• DATA:
──────────────────────────────

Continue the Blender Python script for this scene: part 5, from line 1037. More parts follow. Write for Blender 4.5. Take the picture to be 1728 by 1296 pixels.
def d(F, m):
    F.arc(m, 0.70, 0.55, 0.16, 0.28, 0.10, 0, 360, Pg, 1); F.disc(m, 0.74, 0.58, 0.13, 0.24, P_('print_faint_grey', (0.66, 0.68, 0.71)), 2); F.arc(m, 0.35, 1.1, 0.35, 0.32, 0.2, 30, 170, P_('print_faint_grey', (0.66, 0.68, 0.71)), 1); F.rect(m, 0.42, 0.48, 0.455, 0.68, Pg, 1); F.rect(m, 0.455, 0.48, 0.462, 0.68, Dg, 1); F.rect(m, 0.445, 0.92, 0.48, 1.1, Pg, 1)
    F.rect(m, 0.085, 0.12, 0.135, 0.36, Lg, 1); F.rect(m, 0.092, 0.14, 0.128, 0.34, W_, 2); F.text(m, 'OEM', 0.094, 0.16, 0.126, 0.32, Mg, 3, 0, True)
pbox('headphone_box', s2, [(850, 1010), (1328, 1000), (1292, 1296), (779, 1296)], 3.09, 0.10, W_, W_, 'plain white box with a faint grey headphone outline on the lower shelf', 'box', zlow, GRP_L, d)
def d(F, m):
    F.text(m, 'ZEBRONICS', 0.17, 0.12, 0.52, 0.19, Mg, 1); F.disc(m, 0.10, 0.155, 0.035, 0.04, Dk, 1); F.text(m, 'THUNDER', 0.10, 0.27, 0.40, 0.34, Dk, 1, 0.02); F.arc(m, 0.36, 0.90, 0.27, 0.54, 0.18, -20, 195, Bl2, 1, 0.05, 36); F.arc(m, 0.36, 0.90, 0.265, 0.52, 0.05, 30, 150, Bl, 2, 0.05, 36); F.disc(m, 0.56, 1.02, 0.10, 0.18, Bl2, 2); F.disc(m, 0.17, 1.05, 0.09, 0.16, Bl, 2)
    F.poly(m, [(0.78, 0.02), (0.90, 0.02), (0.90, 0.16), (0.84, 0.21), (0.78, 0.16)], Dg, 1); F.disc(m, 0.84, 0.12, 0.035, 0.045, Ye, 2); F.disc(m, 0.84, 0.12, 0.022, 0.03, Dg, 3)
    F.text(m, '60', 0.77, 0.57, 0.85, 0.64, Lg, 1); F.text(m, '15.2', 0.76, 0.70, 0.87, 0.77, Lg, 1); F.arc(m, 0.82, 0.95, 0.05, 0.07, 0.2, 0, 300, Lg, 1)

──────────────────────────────

• STATED EXERCISE: Retype all of the material above with every character intact.

• FINISHED TASK:
Continue the Blender Python script for this scene: part 5, from line 1037. More parts follow. Write for Blender 4.5. Take the picture to be 1728 by 1296 pixels.
def d(F, m):
    F.arc(m, 0.70, 0.55, 0.16, 0.28, 0.10, 0, 360, Pg, 1); F.disc(m, 0.74, 0.58, 0.13, 0.24, P_('print_faint_grey', (0.66, 0.68, 0.71)), 2); F.arc(m, 0.35, 1.1, 0.35, 0.32, 0.2, 30, 170, P_('print_faint_grey', (0.66, 0.68, 0.71)), 1); F.rect(m, 0.42, 0.48, 0.455, 0.68, Pg, 1); F.rect(m, 0.455, 0.48, 0.462, 0.68, Dg, 1); F.rect(m, 0.445, 0.92, 0.48, 1.1, Pg, 1)
    F.rect(m, 0.085, 0.12, 0.135, 0.36, Lg, 1); F.rect(m, 0.092, 0.14, 0.128, 0.34, W_, 2); F.text(m, 'OEM', 0.094, 0.16, 0.126, 0.32, Mg, 3, 0, True)
pbox('headphone_box', s2, [(850, 1010), (1328, 1000), (1292, 1296), (779, 1296)], 3.09, 0.10, W_, W_, 'plain white box with a faint grey headphone outline on the lower shelf', 'box', zlow, GRP_L, d)
def d(F, m):
    F.text(m, 'ZEBRONICS', 0.17, 0.12, 0.52, 0.19, Mg, 1); F.disc(m, 0.10, 0.155, 0.035, 0.04, Dk, 1); F.text(m, 'THUNDER', 0.10, 0.27, 0.40, 0.34, Dk, 1, 0.02); F.arc(m, 0.36, 0.90, 0.27, 0.54, 0.18, -20, 195, Bl2, 1, 0.05, 36); F.arc(m, 0.36, 0.90, 0.265, 0.52, 0.05, 30, 150, Bl, 2, 0.05, 36); F.disc(m, 0.56, 1.02, 0.10, 0.18, Bl2, 2); F.disc(m, 0.17, 1.05, 0.09, 0.16, Bl, 2)
    F.poly(m, [(0.78, 0.02), (0.90, 0.02), (0.90, 0.16), (0.84, 0.21), (0.78, 0.16)], Dg, 1); F.disc(m, 0.84, 0.12, 0.035, 0.045, Ye, 2); F.disc(m, 0.84, 0.12, 0.022, 0.03, Dg, 3)
    F.text(m, '60', 0.77, 0.57, 0.85, 0.64, Lg, 1); F.text(m, '15.2', 0.76, 0.70, 0.87, 0.77, Lg, 1); F.arc(m, 0.82, 0.95, 0.05, 0.07, 0.2, 0, 300, Lg, 1)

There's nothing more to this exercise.